[START OF Supplied material]
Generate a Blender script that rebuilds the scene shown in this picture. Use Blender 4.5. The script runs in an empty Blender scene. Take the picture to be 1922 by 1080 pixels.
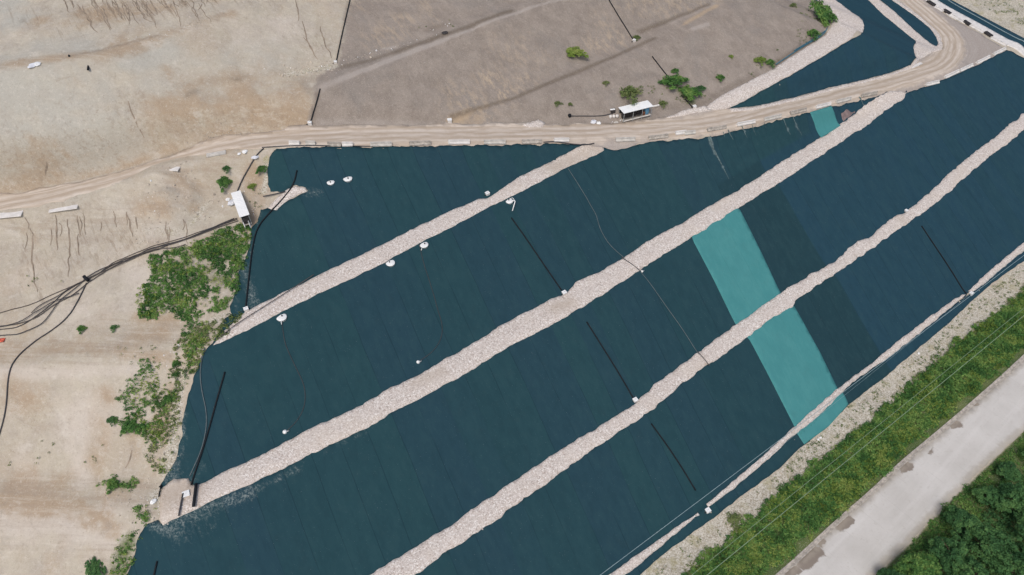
import bpy, math, random
import numpy as np
from mathutils.geometry import delaunay_2d_cdt
from mathutils import Vector, Matrix

rnd = random.Random(7)
rng = np.random.default_rng(11)

# ------------------------------------------------------------------ camera model
F, CX, CY = 1299.0, 961.0, 540.0
PITCH = math.radians(47.5)
CAMZ = 118.0
CAM = np.array([0.0, 0.0, CAMZ])
RT = np.array([1.0, 0, 0])
FW = np.array([0, math.cos(PITCH), -math.sin(PITCH)])
UP = np.array([0, math.sin(PITCH), math.cos(PITCH)])
AZ = math.radians(52.8)                       # bearing of the benches
D1 = np.array([math.sin(AZ), math.cos(AZ)])   # along the benches
D2 = np.array([-math.cos(AZ), math.sin(AZ)])  # up the slope

def rays(px):
    px = np.asarray(px, float).reshape(-1, 2)
    u = (px[:, 0] - CX) / F; v = (CY - px[:, 1]) / F
    return u[:, None] * RT + v[:, None] * UP + FW

def cast(px, hfun):
    """first hit of each photo ray with the height function"""
    d = rays(px); n = len(d)
    lo = np.full(n, 30.0); hi = np.full(n, np.nan); t = lo.copy()
    done = np.zeros(n, bool)
    while t.max() < 420 and not done.all():
        p = CAM + d * t[:, None]
        below = p[:, 2] < hfun(p[:, 0], p[:, 1])
        new = below & ~done
        hi[new] = t[new]; done |= new
        lo[~done] = t[~done]
        t = t + 0.7
    hi[~done] = 420
    for _ in range(22):
        m = (lo + hi) / 2
        p = CAM + d * m[:, None]
        below = p[:, 2] < hfun(p[:, 0], p[:, 1])
        hi = np.where(below, m, hi); lo = np.where(below, lo, m)
    return CAM + d * hi[:, None]

def ts(p):
    return p[..., 0] * D1[0] + p[..., 1] * D1[1], p[..., 0] * D2[0] + p[..., 1] * D2[1]

SLOPE = 0.52
TG = np.arange(-260.0, 520.0, 2.0)
def fit(t, s):
    o = np.argsort(t); t = t[o]; s = s[o]
    out = np.interp(TG, t, s)
    k = np.ones(5) / 5
    e = np.pad(out, 2, mode='edge'); out = np.convolve(e, k, 'valid')
    return out
LEV = []        # (s over TG, z)
def hcur(x, y):
    t = x * D1[0] + y * D1[1]; s = x * D2[0] + y * D2[1]
    sp = np.interp(t, TG, LEV[-1][0])
    return np.where(s < sp, LEV[-1][1] - 0.0 * s, LEV[-1][1] + SLOPE * (s - sp))

def add_level_flat(px):
    z = LEV[-1][1] + 0.15 if LEV else 0.0
    p = cast(px, lambda x, y: np.full_like(x, z)); t, s = ts(p)
    S = fit(t, s)
    if LEV: S = np.maximum(S, LEV[-1][0] + 0.05)
    LEV.append((S, z))
def add_level_up(px, core=None):
    """lower edge of the next bench; core = slice of px used for its height"""
    p = cast(px, hcur)
    z = float(np.median(p[slice(None) if core is None else core, 2]))
    p = cast(px, lambda x, y: np.full_like(x, z)); t, s = ts(p)
    S = np.maximum(fit(t, s), LEV[-1][0] + 1.0)
    LEV.append((S, z))

TOE = [(-200,1720),(300,1700),(600,1560),(900,1310),(1200,1080),(1240,1043),(1332,977),(1462,880),(1555,800),(1642,720),(1725,653),(1829,560),(1922,490),(2200,280)]
B3L = [(-200,1420),(60,1420),(300,1345),(520,1230),(787,1073),(883,1007),(967,950),(1087,863),(1180,800),(1280,730),(1375,655),(1489,573),(1599,493),(1702,422),(1782,360),(1862,290),(1922,243),(2200,10)]
B3U = [(-200,1345),(100,1340),(250,1325),(420,1240),(560,1160),(697,1080),(833,997),(927,930),(1023,865),(1107,812),(1173,770),(1233,720),(1312,662),(1422,580),(1532,510),(1609,453),(1699,398),(1775,330),(1862,263),(1915,217),(2200,-20)]
B2L = [(-150,950),(0,950),(120,952),(220,968),(297,980),(370,953),(467,910),(580,853),(697,798),(837,720),(933,665),(1033,610),(1140,547),(1227,490),(1382,393),(1515,310),(1659,210),(1702,175),(1900,60)]
B2U = [(-150,890),(0,890),(100,893),(230,903),(310,915),(372,912),(467,867),(583,805),(680,760),(823,683),(967,597),(1060,553),(1170,485),(1332,388),(1495,287),(1602,217),(1669,172),(1880,40)]
B1L = [(-150,715),(0,690),(150,672),(300,662),(400,650),(467,620),(587,558),(707,502),(923,388),(1063,315),(1133,283),(1260,240),(1370,205),(1482,143),(1549,103),(1619,62),(1700,5)]
B1U = [(-150,665),(0,645),(100,632),(250,612),(360,600),(417,615),(463,583),(533,550),(640,498),(783,427),(897,375),(1040,300),(1100,272),(1230,222),(1332,185),(1449,133),(1549,67),(1640,5)]
U1L = [(-150,395),(0,380),(300,330),(600,310),(800,255),(870,230),(1000,183),(1120,127),(1230,80),(1345,30),(1480,-40)]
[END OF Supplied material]
■ Your task:
Quote, please, every line of the material above from its start through the line that has "return p[..., 0]", reproducing the words exactly and dropping any images.

■ Solution to the exercise:
Generate a Blender script that rebuilds the scene shown in this picture. Use Blender 4.5. The script runs in an empty Blender scene. Take the picture to be 1922 by 1080 pixels.
import bpy, math, random
import numpy as np
from mathutils.geometry import delaunay_2d_cdt
from mathutils import Vector, Matrix

rnd = random.Random(7)
rng = np.random.default_rng(11)

# ------------------------------------------------------------------ camera model
F, CX, CY = 1299.0, 961.0, 540.0
PITCH = math.radians(47.5)
CAMZ = 118.0
CAM = np.array([0.0, 0.0, CAMZ])
RT = np.array([1.0, 0, 0])
FW = np.array([0, math.cos(PITCH), -math.sin(PITCH)])
UP = np.array([0, math.sin(PITCH), math.cos(PITCH)])
AZ = math.radians(52.8)                       # bearing of the benches
D1 = np.array([math.sin(AZ), math.cos(AZ)])   # along the benches
D2 = np.array([-math.cos(AZ), math.sin(AZ)])  # up the slope

def rays(px):
    px = np.asarray(px, float).reshape(-1, 2)
    u = (px[:, 0] - CX) / F; v = (CY - px[:, 1]) / F
    return u[:, None] * RT + v[:, None] * UP + FW

def cast(px, hfun):
    """first hit of each photo ray with the height function"""
    d = rays(px); n = len(d)
    lo = np.full(n, 30.0); hi = np.full(n, np.nan); t = lo.copy()
    done = np.zeros(n, bool)
    while t.max() < 420 and not done.all():
        p = CAM + d * t[:, None]
        below = p[:, 2] < hfun(p[:, 0], p[:, 1])
        new = below & ~done
        hi[new] = t[new]; done |= new
        lo[~done] = t[~done]
        t = t + 0.7
    hi[~done] = 420
    for _ in range(22):
        m = (lo + hi) / 2
        p = CAM + d * m[:, None]
        below = p[:, 2] < hfun(p[:, 0], p[:, 1])
        hi = np.where(below, m, hi); lo = np.where(below, lo, m)
    return CAM + d * hi[:, None]

def ts(p):
    return p[..., 0] * D1[0] + p[..., 1] * D1[1], p[..., 0] * D2[0] + p[..., 1] * D2[1]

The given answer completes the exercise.